The term evokes the painstaking work of pulling apart harmful ideologies — dismantling a wall, brick by heavy brick.
But deconstruction assumes there was construction first.
For many, faith was something we inherited, passed down like a family heirloom, often without much examination. We accepted the God of our parents, the theology of our childhood church, erecting the scaffolding of our worldview before we had the tools to question them.
I still remember walking into my first seminary class, confident in the faith I’d carried since childhood. But my foundation was about to face an earthquake.
My professors didn’t want me to recite doctrines; they wanted me to wrestle with them, consider the historical context of Scripture, explore interpretations, sit with contradictions I’d glossed over. It was disorienting and difficult, and I doubted I was up to the challenge. My head ached from the weight of new questions. But I kept going, maybe because one of the beliefs I’d inherited was “finish what you start.” I examined each belief, doctrine and interpretation and asked: Do I believe this? Why? What does this say about the God I am choosing to follow?

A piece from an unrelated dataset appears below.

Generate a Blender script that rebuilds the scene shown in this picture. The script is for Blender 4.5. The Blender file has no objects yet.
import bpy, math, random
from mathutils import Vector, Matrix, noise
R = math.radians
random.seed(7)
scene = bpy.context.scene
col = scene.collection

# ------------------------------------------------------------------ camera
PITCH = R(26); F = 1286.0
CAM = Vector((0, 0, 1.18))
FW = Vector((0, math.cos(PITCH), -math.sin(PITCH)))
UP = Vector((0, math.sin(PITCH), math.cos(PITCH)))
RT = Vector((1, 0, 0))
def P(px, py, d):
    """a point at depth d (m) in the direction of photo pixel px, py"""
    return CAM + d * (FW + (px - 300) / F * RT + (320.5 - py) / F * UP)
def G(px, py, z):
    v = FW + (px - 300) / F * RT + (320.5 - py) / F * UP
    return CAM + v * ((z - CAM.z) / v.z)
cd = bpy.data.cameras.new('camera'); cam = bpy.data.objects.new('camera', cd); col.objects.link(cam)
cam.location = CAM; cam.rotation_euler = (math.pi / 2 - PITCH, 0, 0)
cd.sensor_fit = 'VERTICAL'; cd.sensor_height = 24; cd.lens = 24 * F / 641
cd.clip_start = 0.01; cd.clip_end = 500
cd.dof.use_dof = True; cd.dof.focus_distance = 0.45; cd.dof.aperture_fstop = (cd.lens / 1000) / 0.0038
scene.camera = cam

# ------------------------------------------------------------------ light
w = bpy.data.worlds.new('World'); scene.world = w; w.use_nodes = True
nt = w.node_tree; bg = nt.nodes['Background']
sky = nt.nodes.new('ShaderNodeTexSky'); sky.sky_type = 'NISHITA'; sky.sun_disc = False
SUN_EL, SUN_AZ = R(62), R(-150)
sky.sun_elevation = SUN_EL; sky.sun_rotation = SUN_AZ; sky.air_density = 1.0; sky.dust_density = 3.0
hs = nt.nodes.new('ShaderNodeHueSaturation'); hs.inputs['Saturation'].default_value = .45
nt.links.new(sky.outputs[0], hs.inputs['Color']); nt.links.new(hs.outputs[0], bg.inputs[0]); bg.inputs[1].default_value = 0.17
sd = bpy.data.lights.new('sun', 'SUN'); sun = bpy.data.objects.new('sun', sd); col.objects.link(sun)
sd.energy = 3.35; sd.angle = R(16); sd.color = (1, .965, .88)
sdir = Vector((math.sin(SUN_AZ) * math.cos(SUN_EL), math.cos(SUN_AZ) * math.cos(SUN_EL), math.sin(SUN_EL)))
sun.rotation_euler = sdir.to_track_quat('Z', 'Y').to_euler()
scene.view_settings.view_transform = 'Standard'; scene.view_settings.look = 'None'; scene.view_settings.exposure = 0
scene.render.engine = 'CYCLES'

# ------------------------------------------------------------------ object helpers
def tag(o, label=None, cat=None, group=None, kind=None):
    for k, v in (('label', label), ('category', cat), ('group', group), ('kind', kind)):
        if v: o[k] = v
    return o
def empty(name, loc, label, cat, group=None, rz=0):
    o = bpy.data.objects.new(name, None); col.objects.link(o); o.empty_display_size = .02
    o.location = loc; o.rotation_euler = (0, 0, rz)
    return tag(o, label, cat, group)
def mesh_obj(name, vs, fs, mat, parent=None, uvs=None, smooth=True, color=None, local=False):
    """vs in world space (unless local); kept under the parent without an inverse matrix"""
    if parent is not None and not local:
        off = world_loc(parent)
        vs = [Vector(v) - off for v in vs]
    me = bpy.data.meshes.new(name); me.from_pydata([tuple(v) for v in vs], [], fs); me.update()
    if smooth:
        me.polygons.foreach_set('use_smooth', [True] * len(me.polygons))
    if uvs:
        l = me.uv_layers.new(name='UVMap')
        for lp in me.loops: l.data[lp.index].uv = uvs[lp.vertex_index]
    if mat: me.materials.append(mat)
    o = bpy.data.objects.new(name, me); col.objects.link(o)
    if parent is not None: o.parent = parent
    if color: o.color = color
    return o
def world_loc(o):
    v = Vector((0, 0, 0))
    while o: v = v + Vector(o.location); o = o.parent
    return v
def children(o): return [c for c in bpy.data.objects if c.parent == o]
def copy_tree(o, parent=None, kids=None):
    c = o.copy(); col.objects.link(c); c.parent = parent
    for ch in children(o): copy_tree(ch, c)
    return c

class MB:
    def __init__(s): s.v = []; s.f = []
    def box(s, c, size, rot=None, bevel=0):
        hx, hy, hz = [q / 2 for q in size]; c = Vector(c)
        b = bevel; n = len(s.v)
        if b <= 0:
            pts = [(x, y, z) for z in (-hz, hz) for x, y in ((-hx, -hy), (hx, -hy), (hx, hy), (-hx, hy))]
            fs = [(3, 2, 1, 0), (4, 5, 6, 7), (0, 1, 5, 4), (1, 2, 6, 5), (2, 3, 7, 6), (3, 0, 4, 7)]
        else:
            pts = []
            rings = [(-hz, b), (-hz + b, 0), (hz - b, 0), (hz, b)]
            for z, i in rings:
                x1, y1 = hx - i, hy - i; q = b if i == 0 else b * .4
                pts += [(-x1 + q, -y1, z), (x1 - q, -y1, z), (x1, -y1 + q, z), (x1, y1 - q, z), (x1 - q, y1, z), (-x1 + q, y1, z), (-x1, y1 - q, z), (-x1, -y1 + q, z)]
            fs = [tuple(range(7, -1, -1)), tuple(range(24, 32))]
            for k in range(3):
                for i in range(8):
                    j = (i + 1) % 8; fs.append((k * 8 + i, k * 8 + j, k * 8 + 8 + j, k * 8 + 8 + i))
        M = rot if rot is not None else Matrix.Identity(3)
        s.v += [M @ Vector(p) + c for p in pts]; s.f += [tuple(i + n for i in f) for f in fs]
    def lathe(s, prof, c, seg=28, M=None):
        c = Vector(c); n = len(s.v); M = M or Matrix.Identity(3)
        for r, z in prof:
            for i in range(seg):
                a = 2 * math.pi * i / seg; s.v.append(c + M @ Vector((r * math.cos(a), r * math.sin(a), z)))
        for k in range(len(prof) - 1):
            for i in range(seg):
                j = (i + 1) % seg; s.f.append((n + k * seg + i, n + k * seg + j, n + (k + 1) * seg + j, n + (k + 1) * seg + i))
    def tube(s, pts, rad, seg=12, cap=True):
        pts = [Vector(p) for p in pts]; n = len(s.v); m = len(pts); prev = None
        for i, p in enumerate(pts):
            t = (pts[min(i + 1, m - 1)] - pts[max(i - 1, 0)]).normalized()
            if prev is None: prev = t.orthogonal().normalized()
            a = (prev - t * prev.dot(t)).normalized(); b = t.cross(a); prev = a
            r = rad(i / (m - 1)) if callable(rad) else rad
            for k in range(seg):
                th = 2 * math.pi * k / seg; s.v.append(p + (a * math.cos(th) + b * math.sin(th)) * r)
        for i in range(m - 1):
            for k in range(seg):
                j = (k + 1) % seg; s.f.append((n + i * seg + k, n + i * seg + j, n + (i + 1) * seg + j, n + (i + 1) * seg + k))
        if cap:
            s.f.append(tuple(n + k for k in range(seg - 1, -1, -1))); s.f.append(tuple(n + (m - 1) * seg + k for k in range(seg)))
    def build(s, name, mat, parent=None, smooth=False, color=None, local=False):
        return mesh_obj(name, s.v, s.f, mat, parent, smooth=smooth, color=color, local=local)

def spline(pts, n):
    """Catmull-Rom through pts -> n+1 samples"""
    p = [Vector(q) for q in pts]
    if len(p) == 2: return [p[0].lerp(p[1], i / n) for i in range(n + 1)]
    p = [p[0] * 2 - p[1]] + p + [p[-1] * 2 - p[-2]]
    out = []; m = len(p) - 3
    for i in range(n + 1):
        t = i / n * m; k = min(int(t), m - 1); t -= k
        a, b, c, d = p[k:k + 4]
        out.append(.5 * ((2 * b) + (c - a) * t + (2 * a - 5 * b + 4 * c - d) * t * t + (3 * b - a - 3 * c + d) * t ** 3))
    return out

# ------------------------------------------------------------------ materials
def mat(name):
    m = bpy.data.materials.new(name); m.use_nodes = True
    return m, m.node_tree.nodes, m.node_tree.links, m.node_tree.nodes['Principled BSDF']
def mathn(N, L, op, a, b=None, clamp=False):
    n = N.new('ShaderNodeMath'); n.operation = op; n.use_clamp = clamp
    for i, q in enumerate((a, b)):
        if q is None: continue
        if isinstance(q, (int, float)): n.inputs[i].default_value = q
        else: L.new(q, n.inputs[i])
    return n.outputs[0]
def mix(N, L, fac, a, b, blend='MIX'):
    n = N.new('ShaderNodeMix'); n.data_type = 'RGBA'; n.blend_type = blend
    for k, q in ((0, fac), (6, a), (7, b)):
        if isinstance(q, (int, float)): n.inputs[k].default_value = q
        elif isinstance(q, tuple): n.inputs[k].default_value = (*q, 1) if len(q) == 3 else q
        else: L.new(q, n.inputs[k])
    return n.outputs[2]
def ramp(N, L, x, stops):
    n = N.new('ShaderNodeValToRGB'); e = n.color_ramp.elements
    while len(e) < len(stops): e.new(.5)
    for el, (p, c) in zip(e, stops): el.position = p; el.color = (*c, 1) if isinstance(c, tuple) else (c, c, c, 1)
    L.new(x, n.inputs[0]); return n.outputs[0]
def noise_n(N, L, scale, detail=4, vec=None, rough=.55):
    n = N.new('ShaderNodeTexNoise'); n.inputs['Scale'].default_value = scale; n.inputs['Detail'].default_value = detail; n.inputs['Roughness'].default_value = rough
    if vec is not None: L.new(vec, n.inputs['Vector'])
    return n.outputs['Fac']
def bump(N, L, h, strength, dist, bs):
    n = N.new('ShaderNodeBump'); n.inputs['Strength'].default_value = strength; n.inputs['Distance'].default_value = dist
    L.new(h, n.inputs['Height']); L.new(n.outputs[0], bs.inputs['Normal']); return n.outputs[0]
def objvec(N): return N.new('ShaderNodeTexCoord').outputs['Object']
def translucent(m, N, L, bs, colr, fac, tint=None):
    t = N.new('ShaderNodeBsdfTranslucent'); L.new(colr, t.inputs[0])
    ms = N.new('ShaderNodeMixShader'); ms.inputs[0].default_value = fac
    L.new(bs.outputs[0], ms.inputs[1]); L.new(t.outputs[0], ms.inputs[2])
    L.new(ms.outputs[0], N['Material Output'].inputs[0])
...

Somewhere in that rubble of questions, I was constructing my faith for the first time. Not inheriting or blindly accepting, but building thoughtfully, brick by brick.
I’d started seminary immediately after finishing college, still identifying more as an athlete than a scholar, and it helped to think of my brain as a muscle: weak and sore at first, but stronger with exercise. The more I engaged in theological thinking, the easier it became.
That education taught me how to recognize harmful theology when it crept into the pulpit or the public square — whether Christian nationalism masquerading as gospel truth, patriarchy dressed up in proof texts, or binary thinking that shrinks the beauty and diversity of God’s creation.
But here’s what worries me: theological education is under threat.
Religious studies programs (all the humanities, actually) are being slashed from colleges and universities. Seminary enrollment is shrinking. The spaces where people can learn to think deeply about God, Scripture and the moral imagination are disappearing.
And yet, religion is everywhere, shaping our politics, communities, cultural conflicts and hopes for the future. I recall hearing interfaith leader Eboo Patel say, to an audience of college administrators, that if we are not preparing students to cooperate across religious differences, then we are failing to equip them for today’s realities. How much more urgent is it, then, to nurture places where people can learn to engage religion with wisdom, humility and courage?
I love how my Presbyterian tradition values education. Presbyterians founded colleges across this country — not just to educate pastors but as an act of social uplift, to liberate and transform lives. Our seminaries have been where future leaders are stretched, challenged and prepared to serve in ways that honor the complexity of God’s world.
As we lose those spaces, the responsibility to form theological imagination shifts to our congregations. Are our churches prepared to cultivate spaces of deep learning, curiosity and construction for all who long for a faith that can hold in the midst of a changing world?
Theological education, whether in seminary classrooms or adult discussion forums or story times for children or the essays in this issue of the Outlook, gives us the tools to discern what is true, to dismantle what is harmful, and to build what is good. It helps us move from the shaky ground of inherited assumptions toward a faith that is lived, thoughtful and alive.
When it is tempting to settle for simple answers, we need theological education. We need it so we can keep asking better questions. We need it so we can keep building, brick by careful brick, a faith worth passing on.